What you will do
In the following material, identify every line holding the string "wide" and return it.

Source data

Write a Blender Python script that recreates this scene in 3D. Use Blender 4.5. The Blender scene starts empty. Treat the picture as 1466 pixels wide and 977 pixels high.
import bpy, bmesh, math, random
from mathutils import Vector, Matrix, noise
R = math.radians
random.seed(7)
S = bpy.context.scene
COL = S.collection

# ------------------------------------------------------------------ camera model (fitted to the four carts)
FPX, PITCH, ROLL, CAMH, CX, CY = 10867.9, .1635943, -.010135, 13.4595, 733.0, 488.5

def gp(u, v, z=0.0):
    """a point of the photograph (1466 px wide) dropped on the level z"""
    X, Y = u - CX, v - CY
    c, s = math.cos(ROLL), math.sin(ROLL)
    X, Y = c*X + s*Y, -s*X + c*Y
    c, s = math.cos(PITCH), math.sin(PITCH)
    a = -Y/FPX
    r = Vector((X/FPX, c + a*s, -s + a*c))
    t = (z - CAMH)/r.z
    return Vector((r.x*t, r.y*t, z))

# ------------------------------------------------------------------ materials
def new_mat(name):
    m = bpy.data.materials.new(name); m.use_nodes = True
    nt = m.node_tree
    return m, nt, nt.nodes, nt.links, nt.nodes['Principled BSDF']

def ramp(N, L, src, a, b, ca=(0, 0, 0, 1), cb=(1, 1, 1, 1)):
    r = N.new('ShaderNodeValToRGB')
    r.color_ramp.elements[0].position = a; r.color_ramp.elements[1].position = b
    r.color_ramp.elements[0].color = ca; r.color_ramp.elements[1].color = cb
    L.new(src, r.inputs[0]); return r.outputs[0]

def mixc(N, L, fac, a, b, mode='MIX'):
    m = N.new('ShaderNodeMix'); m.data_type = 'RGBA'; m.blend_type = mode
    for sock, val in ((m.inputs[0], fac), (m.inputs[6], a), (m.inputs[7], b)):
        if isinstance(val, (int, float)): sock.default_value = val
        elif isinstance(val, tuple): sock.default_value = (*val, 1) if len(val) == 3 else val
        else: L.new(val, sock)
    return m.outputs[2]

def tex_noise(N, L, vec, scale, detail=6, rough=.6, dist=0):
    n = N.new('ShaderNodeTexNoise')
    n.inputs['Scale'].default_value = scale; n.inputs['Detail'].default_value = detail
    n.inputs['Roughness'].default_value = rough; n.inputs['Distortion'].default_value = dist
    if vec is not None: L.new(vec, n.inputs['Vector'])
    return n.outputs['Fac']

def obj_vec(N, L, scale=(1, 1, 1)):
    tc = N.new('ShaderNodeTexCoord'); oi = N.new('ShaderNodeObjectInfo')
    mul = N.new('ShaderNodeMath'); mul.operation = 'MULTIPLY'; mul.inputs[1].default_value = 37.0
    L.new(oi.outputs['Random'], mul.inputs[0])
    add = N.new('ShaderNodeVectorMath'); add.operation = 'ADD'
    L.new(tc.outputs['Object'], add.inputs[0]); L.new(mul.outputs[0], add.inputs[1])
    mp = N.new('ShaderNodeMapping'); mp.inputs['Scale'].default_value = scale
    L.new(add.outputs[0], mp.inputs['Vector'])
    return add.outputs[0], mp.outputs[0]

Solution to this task
Write a Blender Python script that recreates this scene in 3D. Use Blender 4.5. The Blender scene starts empty. Treat the picture as 1466 pixels wide and 977 pixels high.
    """a point of the photograph (1466 px wide) dropped on the level z"""